Georgia could see the happiness in me, in you, in the world. I think Georgia would want to remind us all right now that we each have a precious human life. Not to waste it. To give each other kindness and to remember to notice our own joy.

Highline Trail

Not much time to write this weekend, but thought I’d throw up a gallery of images from the Highline Trail in Glacier National Park. This is one of the most popular trails, offering sweeping vistas and a nice variety of wildlife. Of course, even the popular trails really aren’t that crowded in peak season once you get a mile or so from the trailhead.

It was a lovely hike and, unlike the day before (see “A Bear Story”), I was accompanied by 3 lovely ladies, one of whom is an ER nurse, so I was feeling much safer. 🙂

Will Should

It’s amazing how quickly small things get in the way of achieving a relatively simple goal.  My goal has been to make time for the things that make me happy first thing in the morning.  Riding, rowing, yoga.  Seems simple enough.

But then there’s the rush of deadlines that keeps me up late or the early-morning or late-night conference calls with colleagues in far-off time zones.  Suddenly, what I need more than a ride is sleep.  The alarm gets set for 7AM instead of 5AM.

I remember reading once (or twice) that it takes a month to establish a new habit.  I think about the times I have succeeded in creating habits.

There is a mindset that snaps into place.  It’s a mindset that says, “you will do this, no matter what.”  It’s the mindset that drags my weary rear-end out of bed long before dawn even if I’ve only had a few hours of sleep.  Making myself get up forces me to go to bed earlier.  Making the priority to get out of bed is painful for a week or two until I find I can no longer keep my eyes open after 10PM.  But where is the switch that turns, “I should” into “I will”?

I learned a long time ago that the conditional tense is a misleading and manipulative beast that carries with it guilt and shame as poor motivators.  “Should?” my inner self retorts, “You can’t tell me what to do!”

Will changes everything.  The power of grammar is contained in this simple word.  To have the will.  To will.  Both a noun and a verb, will combusts into action.  To say “I will” creates promise and commitment.  To will is to embrace, to drive.  I do not take the word lightly.

Should, however, reeks of meek compliance.  Agreement to a statement that belongs to someone else.  “Yes, I should get up at 5AM.”  The word “should” implies “but I won’t” at the end of the sentence.  That single, irritating word contains the admission of not living up to someone’s standard.  Of agreeing that whatever the task at hand might be, it is worthwhile and good, but not within your reach.  It represents an admission that you are not making good on something you should be doing.

I listen for “shoulds” when I’m talking to others.  In my career, I have learned that “should” means, “yes, that’s a good idea, but I’m not doing it.”  In volunteer organizations, I learned to shudder at the words, “someone should,” although at least it is a more straightforward admission.

Sometimes when will has left me, I have to step back and reassess.  Is there a point in time coming up that will allow me to shift to will?  Is there a project that will be finished?  A commitment completed?  Some other break in time that can get me to will?  I still haven’t found the switch, but I will.

Spring Lessons

Open Arms--does this not make you smile?

Open Arms–does this not make you smile?

With each passing day, the enthusiasm of the birds increases.
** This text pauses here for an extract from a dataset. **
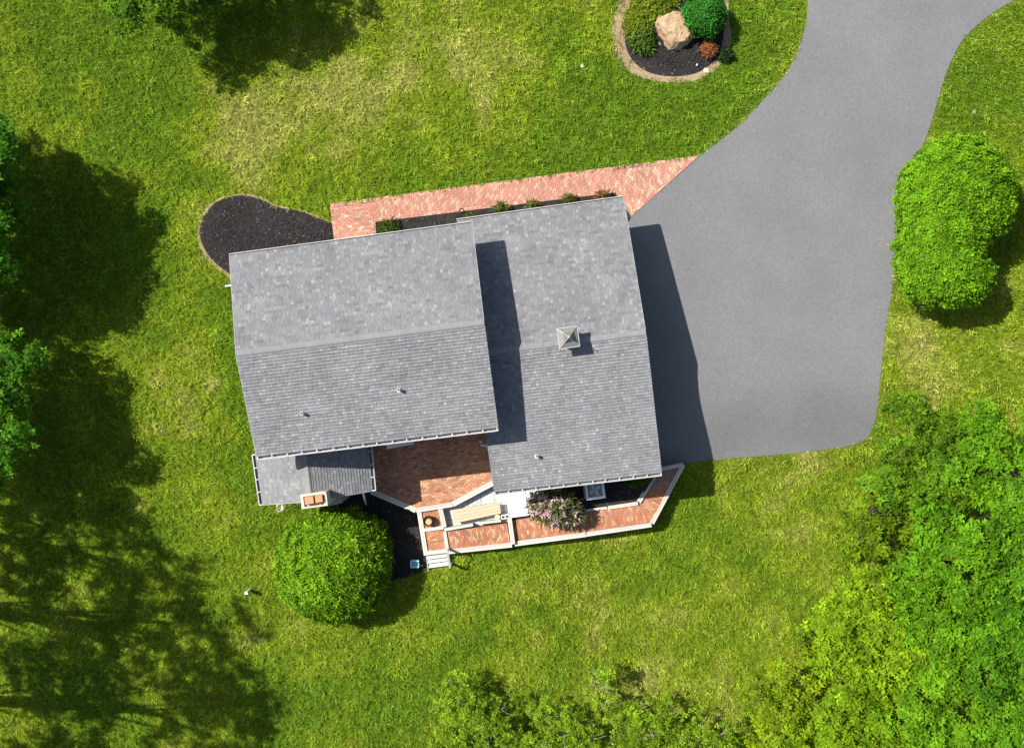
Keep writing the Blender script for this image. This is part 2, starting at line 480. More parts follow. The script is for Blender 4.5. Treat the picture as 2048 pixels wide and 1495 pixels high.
PAL_FRONT = [((0.431, 0.209, 0.145), 5), ((0.402, 0.180, 0.128), 4), ((0.461, 0.261, 0.180), 3), ((0.490, 0.342, 0.229), 1.2), ((0.323, 0.176, 0.132), 0.7)]
PAL_PATIO = [((0.388, 0.183, 0.104), 4), ((0.443, 0.202, 0.110), 3), ((0.307, 0.154, 0.099), 2.2), ((0.461, 0.264, 0.150), 2.2), ((0.253, 0.138, 0.097), 1.2), ((0.425, 0.154, 0.092), 1.3), ((0.344, 0.215, 0.140), 1.2)]
PAL_BACK = [((0.385, 0.165, 0.085), 4), ((0.36, 0.135, 0.068), 3), ((0.42, 0.215, 0.120), 2.2), ((0.29, 0.145, 0.085), 1.5), ((0.43, 0.28, 0.175), .6)]

def ang(p, q, z=0.0):
    a = W(p[0], p[1], z); b_ = W(q[0], q[1], z); return math.atan2(b_.y - a.y, b_.x - a.x)

# front walk
front_walk = empty('front_walk', G(950, 390))
front_walk.location = (0, 0, 0)
tag(front_walk, 'pink brick walk along the front of the house to the driveway', kind='structure')
def flat(px, z): return pz(px, z)
zw = 0.025
A1 = flat([(752, 397), (1224, 335), (1230, 378), (752, 437)], zw)          # long run, bricks across
A2 = flat([(667, 414), (752, 403), (752, 470), (675, 480)], zw)            # turn towards the door
A3 = flat([(1226, 341), (1380, 321), (1262, 424), (1231, 384)], zw)        # splay at the driveway
edges = [([(660, 407), (752, 395), (752, 402), (661, 414)]), ([(752, 395), (1224, 333.5), (1224, 340), (752, 402)]), ([(1224, 333.5), (1398, 311), (1384, 320), (1224, 340)]),
         ([(748, 436.5), (1230, 378), (1231, 385), (748, 444)]), ([(660, 414), (667, 413), (676, 486), (669, 487)]), ([(1398, 312), (1264, 432), (1260, 425), (1380, 321)])]
ta = ang((752, 397), (1224, 335))
mb = MB((0.22, 0.15, 0.12))
for pl in ([(660, 407), (1224, 333.5), (1230, 385), (748, 444), (748, 480), (669, 490)], [(1224, 333.5), (1399, 311), (1263, 433), (1230, 385)]):
    mb.prism(flat(pl, zw), -0.10, zw)
mb.build('mortar_bed', M_SOIL, front_walk)
lay = layout(A1, ta + pi / 2, 0.21, 0.095, 0.33)
lay2 = layout(A2, ta, 0.21, 0.095, 0.5)
lay3 = layout(A3, ta + pi / 2 - .02, 0.21, 0.095, 0.5)
for e in edges:
    lay3 += layout(flat(e, zw), ang(e[0], e[1]), 0.20, 0.075, 0.0)
lay_bricks(front_walk, lay + lay2 + lay3, zw, PAL_FRONT, 300)

# ------------------------------------------------------------------ patio, back walkway, pad, steps
WHITE = (0.50, 0.47, 0.415)
BEIGE = (0.52, 0.45, 0.36)
def boards(name, parent, a, b, z, wpx, ht, n=2, zdrop=None, label=None):
    """parallel edging boards from photo point a to b, top at z"""
    za, zb_ = z if isinstance(z, tuple) else (z, z)
    A = W(a[0], a[1], za); B = W(b[0], b[1], zb_); d = (B - A).normalized(); s = Vector((-d.y, d.x, 0)).normalized(); wd = wpx * P / n
    out = []
    for i in range(n):
        m = MB(cvar(WHITE if i % 2 == 0 else (0.46, 0.40, 0.325), .06, .02))
        o = s * ((i - (n - 1) / 2) * wd)
        L = (B - A).length; k = max(1, round(L / 2.4)); 
        for j in range(k):
            p = A + d * (L * j / k + .004) + o; q = A + d * (L * (j + 1) / k - .004) + o
            zz = -ht / 2 - (0.012 if i else 0) - random.uniform(0, .004)
            m.beam((p.x, p.y, p.z + zz), (q.x, q.y, q.z + zz), wd - .008, ht, cvar(m.col, .05, .015))
        out.append(m.build(name, M_PAINT, parent))
    return out

ZP = -0.45
patio = empty('patio'); tag(patio, 'dark red brick patio behind the house with white edging', kind='structure')
PATIO = [(733, 880), (990, 846), (990, 966), (905, 1008), (832, 1022), (742, 985)]
mb = MB((0.20, 0.13, 0.10)); mb.prism(pz(PATIO, ZP), -1.35, ZP); mb.build('slab', M_STONE, patio)
lay_bricks(patio, layout(pz([(735, 882), (988, 849), (988, 962), (904, 1003), (832, 1017), (745, 982)], ZP), ang((735, 888), (996, 853)), 0.215, 0.10, 0.5), ZP, PAL_PATIO, 300)
boards('edge_board', patio, (742, 982), (832, 1020), ZP + .10, 11, .28)
boards('edge_board', patio, (832, 1020), (905, 1008), ZP + .11, 10, .30)
boards('edge_board', patio, (905, 1008), (992, 962), ZP + .10, 11, .30)

back_walk = empty('back_walkway'); tag(back_walk, 'orange brick walkway with white timber edging behind the garage', kind='structure')
ZB = -0.50
Q1 = [(841, 1018), (877, 1012), (885, 1051), (846, 1057)]
Q2 = [(850, 1063), (886, 1058), (892, 1098), (855, 1102)]
Q3 = [(892, 1063), (1014, 1046), (1020, 1084), (897, 1098)]
mb = MB((0.24, 0.16, 0.12))
for q in (Q1, Q2, Q3): mb.prism(pz(q, ZB), -1.3, ZB)
Q4 = [(1026, 1040), (1078, 1032), (1275, 1006), (1300, 1044), (1172, 1063), (1029, 1083)]
Q5 = [(1275, 1006), (1309, 950), (1323, 938), (1362, 931), (1300, 1044)]
mb.prism(pz(Q4, ZB), -1.3, ZB)
mb.prism(pz(Q5, ZB), lambda x, y: float(gz(x, y)) - .4, lambda x, y: ZB - .45 * float(sm((y + 6.2) / 2.2)))
mb.build('walk_base', M_STONE, back_walk)
lb = layout(pz(Q1, ZB), ang(Q1[0], Q1[1]), .205, .09, .5) + layout(pz(Q2, ZB), ang(Q2[0], Q2[1]), .205, .09, .5)
lb += layout(pz(Q3, ZB), ang(Q3[0], Q3[1]) + pi / 2, .205, .09, .5)
lb4 = layout(pz(Q4[:3] + [(1300, 1044), (1172, 1061), (1029, 1081)], ZB), ang((1029, 1083), (1172, 1064)) + pi / 2, .205, .09, .5)
lb5 = layout(pz(Q5, ZB - .1), ang((1300, 1044), (1364, 930)) + pi / 2, .205, .09, .5)
lay_bricks(back_walk, lb + lb4, ZB, PAL_BACK, 300)
rest = MB()
for cx, cy, a, L, B, k in lb5:
    if k is None:
        c, s = cos(a), sin(a); k = [(cx + x * c - y * s, cy + x * s + y * c) for x, y in ((-.098, -.041), (.098, -.041), (.098, .041), (-.098, .041))]
    zz = ZB + .014 - .45 * float(sm((cy + 6.2) / 2.2)); rest.prism(k, zz - .05, zz, cvar(pick(PAL_BACK), .16, .06), inset=.004)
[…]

The volume and variety of their songs grows in direct proportion to the temperature–or perhaps it’s with the lengthening of the days? Their songs remind me that it’s time to come out of hibernation and sing a song or two myself.

I, however, try to limit my singing to the shower as a favor to the rest of the world.

Besides the desire to sing, spring invariably increases my need to be outdoors. The feeling of bouncing off the walls after too much indoor time has struck home and I am looking for outdoor pursuits. Fortunately for me, my friend Dale is willing to help me pursue my growing interest in raptors. We made a play date.

Periwinkle

Periwinkle

This is not really play, it just feels like it. In reality, I’m learning how to train and care for birds of prey. I’m not quite sure where this is going, but I can at least learn how to care for the birds for John and Dale when they are out of town.

So, off I go to the Wings to Soar (new name) facility for some lessons in bird training. I and the birds get to learn together.

Before we get started, Dale has a new project underway. She’s come up with an adorable prototype design that she plans to create in a smaller form as a necklace. It’s called Open Arms–embracing everyone for who and what they are without judgment. If you knew Dale, you would understand just how appropriate it is that she came up with this design. It’s the kind of thing that just makes you smile–this is the effect Dale has on people.

Mystery flowers

Mystery flowers

I have fun trying to get a few shots of it in front of some Forsythia. The Forsythia–a legendary foreteller of spring in the north–adds to the overall cheerfulness of the day. A colorful character reminding us to be open to each others’ differences, blooming shrubs telling us spring really is here, and a fun friend who makes time to teach me. It really doesn’t get any better than this.

Dale and Billy

Dale and Billy

John asks me to take a few shots of the Periwinkle in bloom as well. It’s a beautiful color, although it’s one of those plants that’s considered an invasive back home, so I can’t say it’s my favorite. I’ve spend a few too many hours trying to pull out its difficult roots.

 

While I was on a flower kick, I found this interesting vine with yellow blooms that Dale had never been able to identify. I don’t know what it is either, but it was fascinating to watch the yellow blooms bounce and sway in the wind.

Finally, when Dale got out the Harris’s Hawks to get their daily outdoor time, I switched from flowers to birds and took a few shots of Billy on the glove.

It was a great way to kick off a training session.